The local Neighborhood Advisory Committee determines how the funds are spent, as long as they do not violate the county’s Growth Management Plan or exceed $250,000 in one expenditure, the latitude allows heretofore unprecedented options. The funds are not limited to projects such as laying sewer lines, building sidewalks, or installing pretty lampposts, as useful and necessary as all that is to creating a livable neighborhood.

The CRA also can serve as its own “economic development director” of sorts, choosing to spend its money to recruit businesses to fill empty storefronts, or to assist entrepreneurs by “filling the gap” between how much a bank will loan to finance an expansion project or to a purchase a building and that person’s actual cash on hand for a down payment. The CRA currently is creating opportunities for small, high-risk loans—the kind that banks no longer lend—in amounts from $5,000 to $25,000 for local businesses who need the cash to expand or change. The CRA has the power of imminent domain if used in the public’s interest for safety and health, demolishing and taking possession of abandoned buildings.

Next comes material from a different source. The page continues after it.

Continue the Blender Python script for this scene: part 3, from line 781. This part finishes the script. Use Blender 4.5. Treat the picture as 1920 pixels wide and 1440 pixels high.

The CRA may purchase a plot of land or take possession of it for citizens’ safety. If the CRA chooses to purchase a piece of property, land values are determined in the public interest, rather than market value. The CRA also speeds the process of obtaining building permits and are currently working to develop a form-based code, significantly shortening the waiting time for permits. The county planning official in our court is Development Director Kevin Freeman, who has been in that position for less than a year. His energy and commitment took a Rio road project that had languished for five years, and by leaving his office, going into the Rio community, gathering business owners in one room–some of whom had never spoken to their business neighbors–the objections dissolved and the project is underway.

Freeman’s work and his work ethic are recognized by county officials and members of local communities as a rarity in government. The concern citizens should have is this: How long will someone of that caliber and drive in county government resist the lures of greener and more challenging pastures elsewhere? We need to take advantage of every minute that Kevin Freeman is willing to give Hobe Sound businesses and citizens. It begins with citizens themselves; those with imagination, creativity, energy and commitment to step forward. It begins by attending the local Neighborhood Advisory Committee meetings held in Hobe Sound only quarterly and by attending monthly CRA meetings in Stuart. It begins when we insist that now is the time to tap into the power and potential available to us, before the time ticks away.